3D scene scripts

-*-

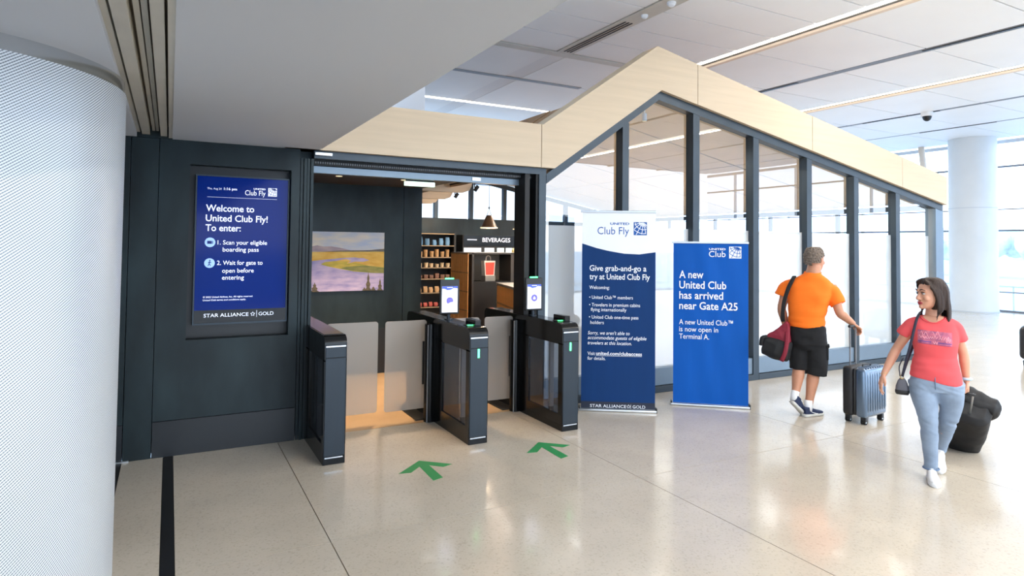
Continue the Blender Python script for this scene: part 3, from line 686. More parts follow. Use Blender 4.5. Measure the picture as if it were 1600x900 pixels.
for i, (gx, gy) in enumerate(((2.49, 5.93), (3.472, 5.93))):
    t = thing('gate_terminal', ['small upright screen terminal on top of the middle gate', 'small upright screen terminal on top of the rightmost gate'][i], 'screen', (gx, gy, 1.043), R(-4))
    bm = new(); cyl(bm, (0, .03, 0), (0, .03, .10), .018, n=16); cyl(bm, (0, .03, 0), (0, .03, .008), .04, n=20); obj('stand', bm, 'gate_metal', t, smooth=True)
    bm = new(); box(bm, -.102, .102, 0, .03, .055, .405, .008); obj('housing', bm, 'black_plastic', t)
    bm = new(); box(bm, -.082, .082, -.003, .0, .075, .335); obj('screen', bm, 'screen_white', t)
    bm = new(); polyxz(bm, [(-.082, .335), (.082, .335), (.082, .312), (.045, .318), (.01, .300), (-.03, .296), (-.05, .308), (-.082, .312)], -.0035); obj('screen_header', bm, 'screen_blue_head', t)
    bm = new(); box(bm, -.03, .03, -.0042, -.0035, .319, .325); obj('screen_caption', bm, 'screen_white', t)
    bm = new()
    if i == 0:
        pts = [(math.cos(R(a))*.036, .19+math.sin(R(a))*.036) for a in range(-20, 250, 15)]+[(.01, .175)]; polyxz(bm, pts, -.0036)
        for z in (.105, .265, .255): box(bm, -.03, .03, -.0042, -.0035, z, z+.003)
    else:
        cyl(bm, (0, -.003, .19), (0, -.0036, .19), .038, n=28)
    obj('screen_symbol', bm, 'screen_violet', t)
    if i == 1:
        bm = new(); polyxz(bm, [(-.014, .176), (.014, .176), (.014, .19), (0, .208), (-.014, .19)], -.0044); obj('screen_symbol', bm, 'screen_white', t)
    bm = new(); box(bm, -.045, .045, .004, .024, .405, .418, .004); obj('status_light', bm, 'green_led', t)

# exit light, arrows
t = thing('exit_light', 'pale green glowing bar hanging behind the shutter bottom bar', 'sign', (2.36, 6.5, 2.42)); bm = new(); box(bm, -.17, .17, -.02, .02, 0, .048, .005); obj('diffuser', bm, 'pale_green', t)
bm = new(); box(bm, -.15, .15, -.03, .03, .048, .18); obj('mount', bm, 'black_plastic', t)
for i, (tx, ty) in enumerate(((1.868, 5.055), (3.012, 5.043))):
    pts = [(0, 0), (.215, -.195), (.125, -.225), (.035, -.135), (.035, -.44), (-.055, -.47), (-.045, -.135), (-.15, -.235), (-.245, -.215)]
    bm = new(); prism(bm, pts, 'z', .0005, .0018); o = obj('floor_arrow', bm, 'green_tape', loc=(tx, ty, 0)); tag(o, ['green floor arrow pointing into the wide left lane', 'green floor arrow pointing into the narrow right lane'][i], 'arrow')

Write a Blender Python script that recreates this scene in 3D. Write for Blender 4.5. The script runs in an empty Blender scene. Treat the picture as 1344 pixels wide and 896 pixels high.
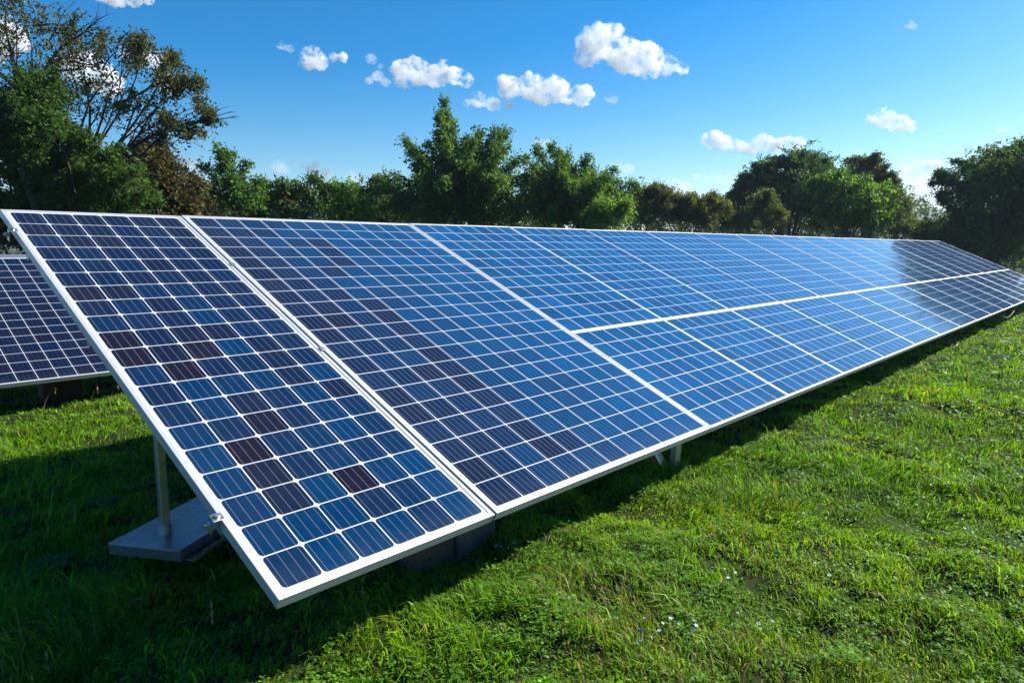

-*-

> AIM
Make an exact reproduction of the listing above, without any pictures.

> RESULT OF THIS TASK
Continue the Blender Python script for this scene: part 3, from line 686. More parts follow. Use Blender 4.5. Measure the picture as if it were 1600x900 pixels.
for i, (gx, gy) in enumerate(((2.49, 5.93), (3.472, 5.93))):
    t = thing('gate_terminal', ['small upright screen terminal on top of the middle gate', 'small upright screen terminal on top of the rightmost gate'][i], 'screen', (gx, gy, 1.043), R(-4))
    bm = new(); cyl(bm, (0, .03, 0), (0, .03, .10), .018, n=16); cyl(bm, (0, .03, 0), (0, .03, .008), .04, n=20); obj('stand', bm, 'gate_metal', t, smooth=True)
    bm = new(); box(bm, -.102, .102, 0, .03, .055, .405, .008); obj('housing', bm, 'black_plastic', t)
    bm = new(); box(bm, -.082, .082, -.003, .0, .075, .335); obj('screen', bm, 'screen_white', t)
    bm = new(); polyxz(bm, [(-.082, .335), (.082, .335), (.082, .312), (.045, .318), (.01, .300), (-.03, .296), (-.05, .308), (-.082, .312)], -.0035); obj('screen_header', bm, 'screen_blue_head', t)
    bm = new(); box(bm, -.03, .03, -.0042, -.0035, .319, .325); obj('screen_caption', bm, 'screen_white', t)
    bm = new()
    if i == 0:
        pts = [(math.cos(R(a))*.036, .19+math.sin(R(a))*.036) for a in range(-20, 250, 15)]+[(.01, .175)]; polyxz(bm, pts, -.0036)
        for z in (.105, .265, .255): box(bm, -.03, .03, -.0042, -.0035, z, z+.003)
    else:
        cyl(bm, (0, -.003, .19), (0, -.0036, .19), .038, n=28)
    obj('screen_symbol', bm, 'screen_violet', t)
    if i == 1:
        bm = new(); polyxz(bm, [(-.014, .176), (.014, .176), (.014, .19), (0, .208), (-.014, .19)], -.0044); obj('screen_symbol', bm, 'screen_white', t)
    bm = new(); box(bm, -.045, .045, .004, .024, .405, .418, .004); obj('status_light', bm, 'green_led', t)

# exit light, arrows
t = thing('exit_light', 'pale green glowing bar hanging behind the shutter bottom bar', 'sign', (2.36, 6.5, 2.42)); bm = new(); box(bm, -.17, .17, -.02, .02, 0, .048, .005); obj('diffuser', bm, 'pale_green', t)
bm = new(); box(bm, -.15, .15, -.03, .03, .048, .18); obj('mount', bm, 'black_plastic', t)
for i, (tx, ty) in enumerate(((1.868, 5.055), (3.012, 5.043))):
    pts = [(0, 0), (.215, -.195), (.125, -.225), (.035, -.135), (.035, -.44), (-.055, -.47), (-.045, -.135), (-.15, -.235), (-.245, -.215)]
    bm = new(); prism(bm, pts, 'z', .0005, .0018); o = obj('floor_arrow', bm, 'green_tape', loc=(tx, ty, 0)); tag(o, ['green floor arrow pointing into the wide left lane', 'green floor arrow pointing into the narrow right lane'][i], 'arrow')

Write a Blender Python script that recreates this scene in 3D. Write for Blender 4.5. The script runs in an empty Blender scene. Treat the picture as 1344 pixels wide and 896 pixels high.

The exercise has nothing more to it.